### Written task
Exclude the pictures and return every line exactly as written.

### Information supplied
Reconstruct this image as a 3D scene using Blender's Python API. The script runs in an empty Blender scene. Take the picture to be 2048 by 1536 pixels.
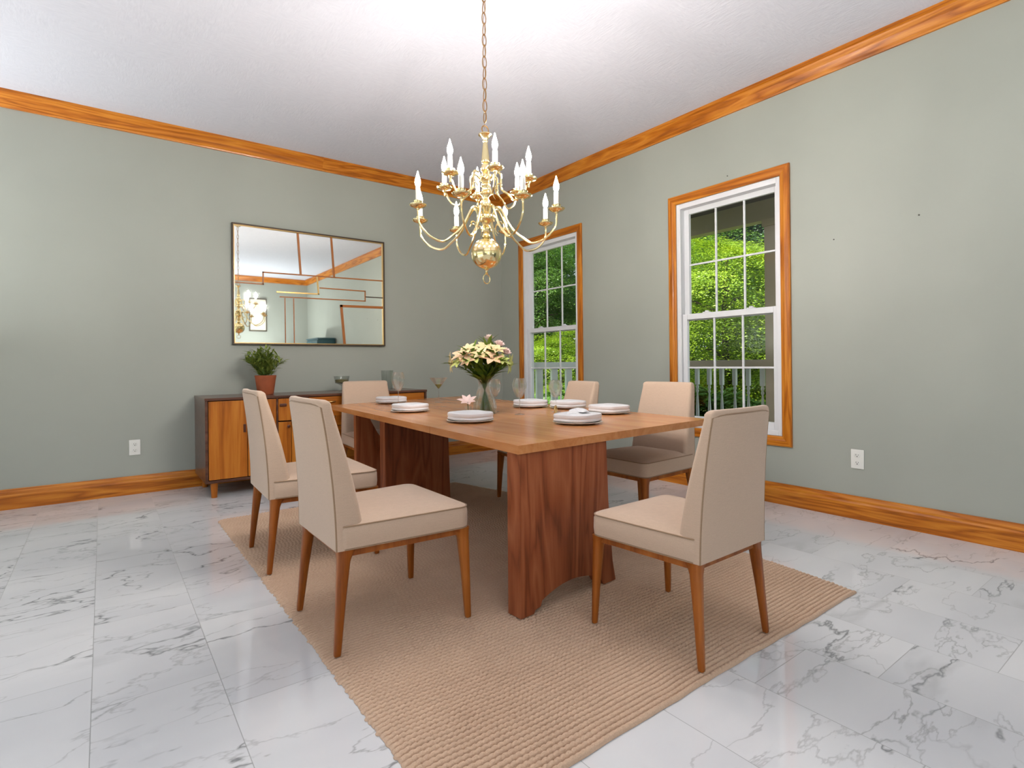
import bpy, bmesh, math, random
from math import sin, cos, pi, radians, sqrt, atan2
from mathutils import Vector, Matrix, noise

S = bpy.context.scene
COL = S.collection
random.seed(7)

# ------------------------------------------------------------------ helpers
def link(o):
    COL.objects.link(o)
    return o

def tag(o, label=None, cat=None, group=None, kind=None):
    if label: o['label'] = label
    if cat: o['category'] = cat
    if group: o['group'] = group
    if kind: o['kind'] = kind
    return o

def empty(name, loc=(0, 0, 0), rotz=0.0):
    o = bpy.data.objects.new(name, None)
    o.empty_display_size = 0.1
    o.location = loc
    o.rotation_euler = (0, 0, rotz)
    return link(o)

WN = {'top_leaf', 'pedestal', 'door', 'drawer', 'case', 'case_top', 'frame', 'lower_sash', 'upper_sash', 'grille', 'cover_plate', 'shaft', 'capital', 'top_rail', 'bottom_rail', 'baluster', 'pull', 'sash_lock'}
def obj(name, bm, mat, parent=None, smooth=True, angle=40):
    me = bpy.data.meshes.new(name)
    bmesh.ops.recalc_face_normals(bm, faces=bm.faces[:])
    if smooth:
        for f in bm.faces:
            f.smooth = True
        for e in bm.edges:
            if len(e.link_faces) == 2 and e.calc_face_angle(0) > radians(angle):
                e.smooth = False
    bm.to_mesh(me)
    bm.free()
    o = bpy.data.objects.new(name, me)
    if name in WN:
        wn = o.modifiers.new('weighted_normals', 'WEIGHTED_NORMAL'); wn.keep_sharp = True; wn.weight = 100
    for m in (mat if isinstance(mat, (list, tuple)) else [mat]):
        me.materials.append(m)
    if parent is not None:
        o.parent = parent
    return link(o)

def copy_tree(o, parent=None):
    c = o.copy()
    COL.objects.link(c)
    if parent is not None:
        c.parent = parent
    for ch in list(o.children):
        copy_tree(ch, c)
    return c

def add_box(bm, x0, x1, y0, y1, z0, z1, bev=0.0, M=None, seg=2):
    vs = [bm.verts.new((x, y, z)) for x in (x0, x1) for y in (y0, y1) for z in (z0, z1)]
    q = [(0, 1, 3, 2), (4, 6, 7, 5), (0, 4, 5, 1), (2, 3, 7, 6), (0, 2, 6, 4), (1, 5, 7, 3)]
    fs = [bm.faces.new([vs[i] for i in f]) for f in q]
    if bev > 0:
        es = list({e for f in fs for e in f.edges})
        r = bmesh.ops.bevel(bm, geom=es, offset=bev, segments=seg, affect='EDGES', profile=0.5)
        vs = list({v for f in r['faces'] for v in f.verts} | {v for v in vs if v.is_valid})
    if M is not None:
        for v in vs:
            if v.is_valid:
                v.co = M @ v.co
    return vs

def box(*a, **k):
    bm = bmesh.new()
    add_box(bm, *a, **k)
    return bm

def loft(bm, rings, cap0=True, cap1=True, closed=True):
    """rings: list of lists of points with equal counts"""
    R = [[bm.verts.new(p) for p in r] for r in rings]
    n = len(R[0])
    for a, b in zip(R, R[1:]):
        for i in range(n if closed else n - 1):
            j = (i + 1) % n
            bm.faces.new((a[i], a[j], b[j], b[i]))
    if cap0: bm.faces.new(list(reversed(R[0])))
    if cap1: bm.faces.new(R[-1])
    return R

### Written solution
Reconstruct this image as a 3D scene using Blender's Python API. The script runs in an empty Blender scene. Take the picture to be 2048 by 1536 pixels.
import bpy, bmesh, math, random
from math import sin, cos, pi, radians, sqrt, atan2
from mathutils import Vector, Matrix, noise

S = bpy.context.scene
COL = S.collection
random.seed(7)

# ------------------------------------------------------------------ helpers
def link(o):
    COL.objects.link(o)
    return o

def tag(o, label=None, cat=None, group=None, kind=None):
    if label: o['label'] = label
    if cat: o['category'] = cat
    if group: o['group'] = group
    if kind: o['kind'] = kind
    return o

def empty(name, loc=(0, 0, 0), rotz=0.0):
    o = bpy.data.objects.new(name, None)
    o.empty_display_size = 0.1
    o.location = loc
    o.rotation_euler = (0, 0, rotz)
    return link(o)

WN = {'top_leaf', 'pedestal', 'door', 'drawer', 'case', 'case_top', 'frame', 'lower_sash', 'upper_sash', 'grille', 'cover_plate', 'shaft', 'capital', 'top_rail', 'bottom_rail', 'baluster', 'pull', 'sash_lock'}
def obj(name, bm, mat, parent=None, smooth=True, angle=40):
    me = bpy.data.meshes.new(name)
    bmesh.ops.recalc_face_normals(bm, faces=bm.faces[:])
    if smooth:
        for f in bm.faces:
            f.smooth = True
        for e in bm.edges:
            if len(e.link_faces) == 2 and e.calc_face_angle(0) > radians(angle):
                e.smooth = False
    bm.to_mesh(me)
    bm.free()
    o = bpy.data.objects.new(name, me)
    if name in WN:
        wn = o.modifiers.new('weighted_normals', 'WEIGHTED_NORMAL'); wn.keep_sharp = True; wn.weight = 100
    for m in (mat if isinstance(mat, (list, tuple)) else [mat]):
        me.materials.append(m)
    if parent is not None:
        o.parent = parent
    return link(o)

def copy_tree(o, parent=None):
    c = o.copy()
    COL.objects.link(c)
    if parent is not None:
        c.parent = parent
    for ch in list(o.children):
        copy_tree(ch, c)
    return c

def add_box(bm, x0, x1, y0, y1, z0, z1, bev=0.0, M=None, seg=2):
    vs = [bm.verts.new((x, y, z)) for x in (x0, x1) for y in (y0, y1) for z in (z0, z1)]
    q = [(0, 1, 3, 2), (4, 6, 7, 5), (0, 4, 5, 1), (2, 3, 7, 6), (0, 2, 6, 4), (1, 5, 7, 3)]
    fs = [bm.faces.new([vs[i] for i in f]) for f in q]
    if bev > 0:
        es = list({e for f in fs for e in f.edges})
        r = bmesh.ops.bevel(bm, geom=es, offset=bev, segments=seg, affect='EDGES', profile=0.5)
        vs = list({v for f in r['faces'] for v in f.verts} | {v for v in vs if v.is_valid})
    if M is not None:
        for v in vs:
            if v.is_valid:
                v.co = M @ v.co
    return vs

def box(*a, **k):
    bm = bmesh.new()
    add_box(bm, *a, **k)
    return bm

def loft(bm, rings, cap0=True, cap1=True, closed=True):
    """rings: list of lists of points with equal counts"""
    R = [[bm.verts.new(p) for p in r] for r in rings]
    n = len(R[0])
    for a, b in zip(R, R[1:]):
        for i in range(n if closed else n - 1):
            j = (i + 1) % n
            bm.faces.new((a[i], a[j], b[j], b[i]))
    if cap0: bm.faces.new(list(reversed(R[0])))
    if cap1: bm.faces.new(R[-1])
    return R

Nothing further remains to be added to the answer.